Стоп. Опять ошибочка вышла. Это про Любу, которой опять нет рядом, которая снова возвращается глубокой ночью. Да еще эти продолжающие шататься зубы... Унылая какая-то картинка, жалкая даже.
Нет уж, ищем акробатку. А - ну вот же: 10 ноября.
«Ночь глухая, около 12-ти я вышел. Ресторан и вино. Против меня жрет Аполлонский. Лихач. Варьете. Акробатка выходит, я умоляю ее ехать. Летим, ночь зияет. Я совершенно вне себя. Тот ли лихач - первый или уже второй, - не знаю, ни разу не видал лица, все голоса из ночи. Она закрывает рот рукой -всю ночь. Я рву ее кружева и батист, в этих грубых руках и острых каблуках - какая-то сила и тайна.» Ну! Другой же совсем разговор. Чего там дальше? «.. .Часы с нею - мучительно, бесплодно. Я отвожу ее назад. Что-то священное, точно дочь, ребенок. Она скрывается в переулке - известном и неизвестном, глухая ночь, я расплачиваюсь с лихачом. Холодно, резко, все рукава Невы полные, всюду ночь, как в 6 часов вечера, так и в 6 часов утра, когда я возвращаюсь домой.

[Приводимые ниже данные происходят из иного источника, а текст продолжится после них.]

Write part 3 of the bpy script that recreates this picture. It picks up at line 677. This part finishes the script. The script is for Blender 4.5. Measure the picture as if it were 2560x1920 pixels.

Сегодняшний день пропащий, разумеется. Прогулка, ванна, в груди что-то болит, стонать хочется оттого, что эта вечная ночь хранит и удесятеряет одно и то же чувство - до безумия. Почти хочется плакать».
«БЕСПЛОДНО». До того бесплодно, что даже в дневнике приходится маскировать «почти плач» под почти поэзию. В груди болит, хочется стонать, и вечная ночь удесятеряет ОДНО И ТО ЖЕ ЧУВСТВО - ДО БЕЗУМИЯ.
Какое чувство, понуждающее к слезам, удесятеряет ночь?
Не делом, конечно, занимаемся. Ой, не делом. Но уж из спортивного как бы интереса надо разобраться. С акробаткой, выходит, тоже минус? 295 уже... А чего в таком случае стоит варшавская запись - «у польки»? Ну «у польки» - и что? На всякий случай пишем 294. Но тогда вообще интересно получается: а тех двух вульгарных француженок из Аберврака, что бесстыже юбки задирали - их он случайно в свой реестр не занес? Или отказницы у Блока отдельным списком, неоглашенным проходят? Но о таком списке мы не слыхали. Поэтому на всякий случай и этих вычеркнем. Получается 292. Что, согласимся, все же очень даже недурной показатель.